JuLis: KUHLE-Gastbeitrag zur Islam-Debatte für „Frankfurter Allgemeine Zeitung“

Anlässlich der anhaltenden Diskussion über die Frage, ob der Islam zu Deutschland gehöre, schrieb der Bundesvorsitzende der Jungen Liberalen (JuLis), Konstantin KUHLE, heute den nachfolgenden Gastbeitrag für die „Frankfurter Allgemeine Zeitung“ (http://www.faz.net/aktuell/politik/inland/horst-seehofers-aussagen-zum-islam-machen-ihn-zum-sicherheitsrisiko-15506806.html):

Eine gute Reaktion auf die ersten Interviews des neuen Bundesinnenministers Horst Seehofer bestünde darin, sich nicht davon provozieren zu lassen. Denn der einzige Grund für seinen Satz „Der Islam gehört nicht zu Deutschland“ liegt in der bayerischen Landtagswahl im Herbst dieses Jahres. Andererseits richtet dieser Satz einen solchen Flurschaden an, dass er nicht unwidersprochen bleiben kann. Hinzu kommt, dass eine solche Aussage durch den für den Dialog mit Religionsgemeinschaften zuständigen Minister in Zeiten gewalttätiger Angriffe auf Moscheen in Deutschland besonders geschmacklos ist.

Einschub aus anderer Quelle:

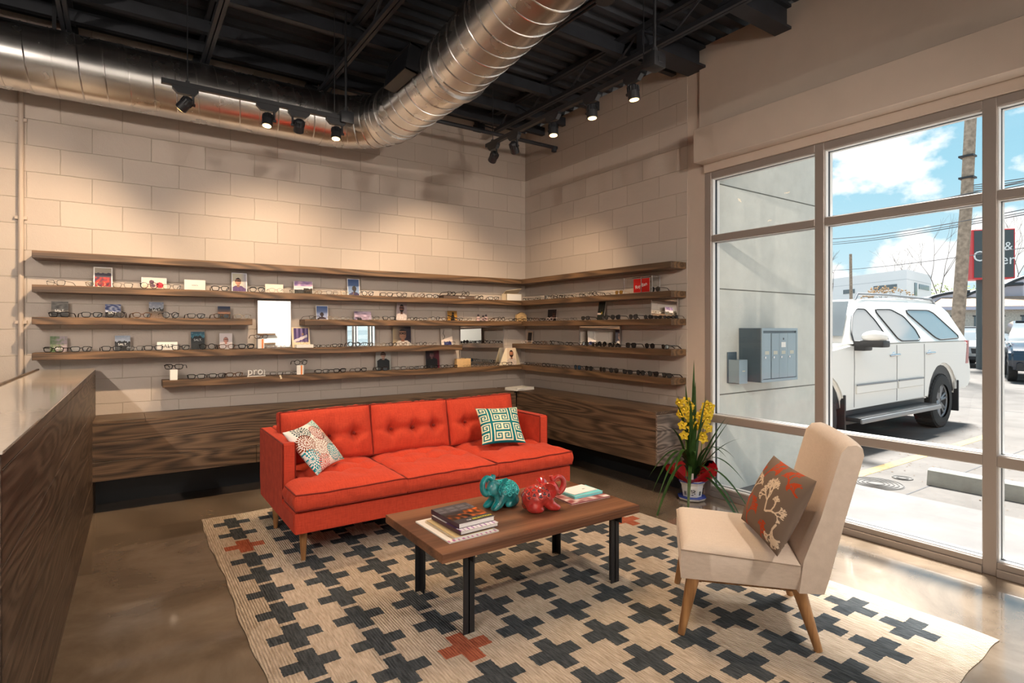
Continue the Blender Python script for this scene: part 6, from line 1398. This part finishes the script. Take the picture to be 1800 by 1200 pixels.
# ---------------------------------------------------------------- vehicles
M_cw = mat('car_white', (0.86, 0.84, 0.80), 0.22, coat=0.7); M_tyre = mat('tyre_rubber', (0.030, 0.030, 0.031), 0.85, bump=0.4, bscale=80); M_rim = mat('grey_rim', (0.26, 0.27, 0.29), 0.4, metal=0.4)
M_cglass = mat('car_glass', (0.22, 0.24, 0.25), 0.03, spec=1.0, coat=1.0); M_trimb = mat('black_trim', (0.03, 0.03, 0.033), 0.5); M_tail = mat('tail_lamp_red', (0.35, 0.01, 0.02), 0.15, coat=0.6)
def wheel(parent, x, y, z, r, w, side=-1, name='wheel'):
    b = bmesh.new(); pr = [(0.62*r, -w/2), (0.80*r, -w/2), (0.95*r, -w*0.46), (r, -w*0.36), (r, w*0.36), (0.95*r, w*0.46), (0.80*r, w/2), (0.62*r, w/2)]
    rings = [[b.verts.new((x+q[0]*math.cos(2*PI*k/40), y+q[1], z+q[0]*math.sin(2*PI*k/40))) for k in range(40)] for q in pr]
    for A_, B2_ in zip(rings, rings[1:]):
        for k in range(40): b.faces.new((A_[k], A_[(k+1) % 40], B2_[(k+1) % 40], B2_[k]))
    for k in range(40):
        a = 2*PI*k/40
        for sgn in (-1, 1): box(b, -0.016, 0.016, -w*0.20, w*0.20, -0.004, 0.007, M=Matrix.Translation((x, y+sgn*w*0.22, z)) @ Matrix.Rotation(a+sgn*0.05, 4, 'Y') @ Matrix.Translation((0, 0, r)))
    wh = fin(b, 'wheel', M_tyre, parent)
    b = bmesh.new(); yo = y+side*w*0.36
    tube(b, [(x, yo, z), (x, yo-side*0.10, z)], 0.63*r, 40, caps=False); tube(b, [(x+0.61*r*math.cos(2*PI*k/36), yo, z+0.61*r*math.sin(2*PI*k/36)) for k in range(36)], 0.014, 6, closed=True)
    tube(b, [(x, yo-side*0.01, z), (x, yo-side*0.06, z)], 0.17*r, 20)
    for k in range(6):
        a = 2*PI*k/6+0.3
        for da in (-0.12, 0.12): tube(b, [(x+0.12*r*math.cos(a+da), yo-side*0.02, z+0.12*r*math.sin(a+da)), (x+0.60*r*math.cos(a+da*1.3), yo-side*0.01, z+0.60*r*math.sin(a+da*1.3))], 0.021, 6)
    tube(b, [(x, yo-side*0.10, z), (x, yo-side*0.11, z)], 0.60*r, 30)
    fin(b, 'rim', M_rim, wh)
suv = thing('suv', 'large white SUV with grey rims parked outside the storefront', 'car', (4.2, -1.47, GZ))
ox, oy, oz = 4.2, -1.47, GZ
def sy(z, yb=1.0): return -(yb - max(0.0, z-1.25)*0.42)
fwx, rwx, wr_ = 2.27, 5.68, 0.385
def arc(cx, r, cz, a0, a1, n=12): return [(cx+r*math.cos(R(a0+(a1-a0)*k/n)), cz+r*math.sin(R(a0+(a1-a0)*k/n))) for k in range(n+1)]
pf = [(1.62, 0.55), (1.58, 0.75), (1.60, 0.98), (1.72, 1.12), (2.4, 1.20), (2.95, 1.26), (4.5, 1.27), (6.60, 1.27), (6.68, 1.05), (6.76, 0.86), (6.78, 0.66), (6.66, 0.52)]
pf += [(rwx+0.50, 0.50)] + arc(rwx, 0.505, 0.40, 8, 172) + [(rwx-0.50, 0.46), (fwx+0.50, 0.44)] + arc(fwx, 0.505, 0.40, 8, 172) + [(fwx-0.50, 0.50)]
b = bmesh.new(); prism(b, pf, lambda x, z: (x-ox, -1.0, z), lambda x, z: (x-ox, 1.0, z)); bmesh.ops.recalc_face_normals(b, faces=b.faces[:])
bmesh.ops.bevel(b, geom=[e_ for e_ in b.edges if abs(abs((e_.verts[0].co.y+e_.verts[1].co.y)/2)-1.0) < 1e-4], offset=0.035, segments=3, affect='EDGES'); body = fin(b, 'body', M_cw, suv, ang=40)
gh = [(2.95, 1.25), (3.20, 1.50), (3.55, 1.74), (3.85, 1.815), (5.2, 1.83), (6.25, 1.80), (6.42, 1.70), (6.62, 1.25)]
b = bmesh.new(); prism(b, gh, lambda x, z: (x-ox, sy(z), z), lambda x, z: (x-ox, -sy(z), z)); bmesh.ops.recalc_face_normals(b, faces=b.faces[:])
bmesh.ops.bevel(b, geom=[e_ for e_ in b.edges if e_.verts[0].co.z > 1.4 or e_.verts[1].co.z > 1.4], offset=0.03, segments=3, affect='EDGES'); fin(b, 'cabin', M_cw, suv, ang=40)
def chaikin(P_, n=2):
    for _ in range(n):
        Q = []
        for i in range(len(P_)):
            a, c = P_[i], P_[(i+1) % len(P_)]; Q += [(a[0]*0.9+c[0]*0.1, a[1]*0.9+c[1]*0.1), (a[0]*0.1+c[0]*0.9, a[1]*0.1+c[1]*0.9)]
        P_ = Q
    return P_
for P_ in (((3.02, 1.27), (3.06, 1.38), (3.28, 1.60), (3.46, 1.68), (3.68, 1.68), (3.82, 1.54), (3.97, 1.27)), ((4.26, 1.27), (3.93, 1.68), (4.42, 1.69), (4.72, 1.60), (4.90, 1.42), (4.92, 1.30), (4.84, 1.27)), ((4.82, 1.69), (5.75, 1.70), (6.38, 1.29), (5.50, 1.27))):
    c_ = chaikin(list(P_))
    for sgn in (1, -1):
        b = bmesh.new(); prism(b, c_, lambda x, z: (x-ox, sgn*(sy(z)-0.006), z), lambda x, z: (x-ox, sgn*(sy(z)+0.01), z)); w_ = fin(b, 'side_window', M_cglass, suv)
        b = bmesh.new(); tube(b, [(x-ox, sgn*(sy(z)-0.006), z) for x, z in c_], 0.009, 5, closed=True); fin(b, 'window_seal', M_trimb, w_)
b = bmesh.new(); v = [b.verts.new(q) for q in ((3.02-ox, -0.90, 1.30), (3.52-ox, -0.74, 1.735), (3.52-ox, 0.74, 1.735), (3.02-ox, 0.90, 1.30))]
for q in v: q.co += Vector((-0.07, 0, 0.045))
b.faces.new(v); bmesh.ops.solidify(b, geom=b.faces[:], thickness=0.01); fin(b, 'windshield', M_cglass, suv)
for x in (3.02, 4.16, 5.02): 
    b = bmesh.new(); tube(b, [(x-ox, -1.0015, 0.50), (x-ox+0.01, -1.0015, 1.0), (x-ox, -1.0015, 1.22)], 0.003, 5); fin(b, 'door_seam', M_trimb, suv)
for x in (4.08, 5.20):
    b = bmesh.new(); tube(b, [(x-ox-0.10, -1.002, 1.085), (x-ox-0.08, -1.035, 1.095), (x-ox+0.08, -1.035, 1.095), (x-ox+0.10, -1.002, 1.085)], 0.016, 8); ball(b, (x-ox, -1.0, 1.10), 0.045, (1.2, 0.2, 0.8)); fin(b, 'door_handle', M_chrome, suv)
for x0, x1 in ((3.06, 4.13), (4.19, 4.96)):
    b = bmesh.new(); box(b, x0-ox, x1-ox, -1.018, -0.995, 0.655, 0.755, 0.006, 1); mo_ = fin(b, 'door_moulding', M_cw, suv); b = bmesh.new(); box(b, x0-ox, x1-ox, -1.024, -1.012, 0.748, 0.768, 0.003, 1); fin(b, 'chrome_strip', M_rim, mo_)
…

Die Äußerung von Horst Seehofer ändert an der Rechtslage in Deutschland nichts. Muslime können sich selbstverständlich weiterhin auf die grundgesetzliche Religionsfreiheit berufen. Der Satz reißt jedoch einen Graben in der Integrationsdebatte auf, der in Deutschland längst überwunden war. Die große Mehrheit der muslimischen Bürgerinnen und Bürger sind Menschen, denen an einem friedlichen Miteinander gelegen ist. Junge Muslime werden in Deutschland geboren, wachsen mit der deutschen Sprache als Muttersprache auf und können sich keinen anderen Ort auf der Welt als ihre Heimat vorstellen als Deutschland. Horst Seehofer hat sich gegen diese Menschen aus der Mitte der Gesellschaft und für eine Debatte im Ausnahmezustand entschieden.

Richtig ist: Frauen sind in bestimmten muslimischen Communities nicht gleichberechtigt. Mitunter dürfen muslimische Mädchen nicht am Schwimmunterricht oder an Klassenfahrten teilnehmen. Manche Männer weigern sich, Frauen in öffentlichen Funktionen die Hand zu geben. Antisemitische Demonstrationen und homophobe Gewalt gehen mitunter von Muslimen aus. In all diesen Situationen müssen Vertreter einer Gesellschaft mit der objektiven Werteordnung des Grundgesetztes deutlich und wahrnehmbar Widerspruch erheben. Doch Horst Seehofer wirft mit seinem Satz beide Gruppen – die Mehrheit der integrierten Muslime und die problematischen Fälle – in einen Topf. Die Ansage Seehofers an alle Muslime in Deutschland ist: „Du kannst noch so gut integriert sein und Dich anstrengen. Aber schon aufgrund Deiner Religion wirst Du niemals zu uns gehören.“

Der spalterische Geist dieser Aussage ist fatal. Wie müssen sich etwa muslimische Polizistinnen und Polizisten oder Lehrerinnen und Lehrer fühlen, die tagtäglich öffentliche Aufgaben für den deutschen Staat übernehmen? Für viele junge Muslime in Deutschland ist der Islam nicht der bestimmende Faktor ihres Lebens. Horst Seehofer reduziert diese Menschen auf ihre Religion und schneidet Integrationsbande durch, die mühsam geknüpft wurden.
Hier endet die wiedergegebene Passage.